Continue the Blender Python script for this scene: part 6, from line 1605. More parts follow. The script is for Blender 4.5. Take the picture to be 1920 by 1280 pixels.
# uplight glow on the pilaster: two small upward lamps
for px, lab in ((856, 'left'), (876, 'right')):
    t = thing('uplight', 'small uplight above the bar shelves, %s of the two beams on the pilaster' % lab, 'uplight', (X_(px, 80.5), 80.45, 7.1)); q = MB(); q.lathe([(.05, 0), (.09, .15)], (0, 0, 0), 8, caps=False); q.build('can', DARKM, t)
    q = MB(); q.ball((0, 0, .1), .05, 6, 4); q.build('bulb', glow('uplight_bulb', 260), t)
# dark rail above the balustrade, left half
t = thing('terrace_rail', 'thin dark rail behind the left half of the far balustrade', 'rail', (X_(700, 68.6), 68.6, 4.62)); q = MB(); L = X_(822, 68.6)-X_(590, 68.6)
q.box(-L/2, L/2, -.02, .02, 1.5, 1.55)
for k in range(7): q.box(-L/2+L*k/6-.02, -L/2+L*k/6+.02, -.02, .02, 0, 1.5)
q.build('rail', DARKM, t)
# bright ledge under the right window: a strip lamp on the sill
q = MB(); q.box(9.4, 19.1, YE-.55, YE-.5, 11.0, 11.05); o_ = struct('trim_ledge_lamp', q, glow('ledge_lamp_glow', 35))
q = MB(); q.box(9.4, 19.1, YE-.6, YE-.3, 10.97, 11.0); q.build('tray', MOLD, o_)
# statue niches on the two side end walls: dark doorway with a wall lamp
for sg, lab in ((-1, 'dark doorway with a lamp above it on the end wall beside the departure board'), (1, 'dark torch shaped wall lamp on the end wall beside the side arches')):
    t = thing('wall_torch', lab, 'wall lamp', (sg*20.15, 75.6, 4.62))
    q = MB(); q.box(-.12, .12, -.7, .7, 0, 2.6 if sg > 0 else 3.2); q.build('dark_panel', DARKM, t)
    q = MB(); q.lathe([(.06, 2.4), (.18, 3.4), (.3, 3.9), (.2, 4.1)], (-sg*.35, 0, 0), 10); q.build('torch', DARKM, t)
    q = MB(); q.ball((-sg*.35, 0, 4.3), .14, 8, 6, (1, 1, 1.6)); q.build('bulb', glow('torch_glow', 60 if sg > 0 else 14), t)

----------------

- [SET TASK]: Give back each line above precisely as it stands.

- [SOLUTION]:
Continue the Blender Python script for this scene: part 6, from line 1605. More parts follow. The script is for Blender 4.5. Take the picture to be 1920 by 1280 pixels.
# uplight glow on the pilaster: two small upward lamps
for px, lab in ((856, 'left'), (876, 'right')):
    t = thing('uplight', 'small uplight above the bar shelves, %s of the two beams on the pilaster' % lab, 'uplight', (X_(px, 80.5), 80.45, 7.1)); q = MB(); q.lathe([(.05, 0), (.09, .15)], (0, 0, 0), 8, caps=False); q.build('can', DARKM, t)
    q = MB(); q.ball((0, 0, .1), .05, 6, 4); q.build('bulb', glow('uplight_bulb', 260), t)
# dark rail above the balustrade, left half
t = thing('terrace_rail', 'thin dark rail behind the left half of the far balustrade', 'rail', (X_(700, 68.6), 68.6, 4.62)); q = MB(); L = X_(822, 68.6)-X_(590, 68.6)
q.box(-L/2, L/2, -.02, .02, 1.5, 1.55)
for k in range(7): q.box(-L/2+L*k/6-.02, -L/2+L*k/6+.02, -.02, .02, 0, 1.5)
q.build('rail', DARKM, t)
# bright ledge under the right window: a strip lamp on the sill
q = MB(); q.box(9.4, 19.1, YE-.55, YE-.5, 11.0, 11.05); o_ = struct('trim_ledge_lamp', q, glow('ledge_lamp_glow', 35))
q = MB(); q.box(9.4, 19.1, YE-.6, YE-.3, 10.97, 11.0); q.build('tray', MOLD, o_)
# statue niches on the two side end walls: dark doorway with a wall lamp
for sg, lab in ((-1, 'dark doorway with a lamp above it on the end wall beside the departure board'), (1, 'dark torch shaped wall lamp on the end wall beside the side arches')):
    t = thing('wall_torch', lab, 'wall lamp', (sg*20.15, 75.6, 4.62))
    q = MB(); q.box(-.12, .12, -.7, .7, 0, 2.6 if sg > 0 else 3.2); q.build('dark_panel', DARKM, t)
    q = MB(); q.lathe([(.06, 2.4), (.18, 3.4), (.3, 3.9), (.2, 4.1)], (-sg*.35, 0, 0), 10); q.build('torch', DARKM, t)
    q = MB(); q.ball((-sg*.35, 0, 4.3), .14, 8, 6, (1, 1, 1.6)); q.build('bulb', glow('torch_glow', 60 if sg > 0 else 14), t)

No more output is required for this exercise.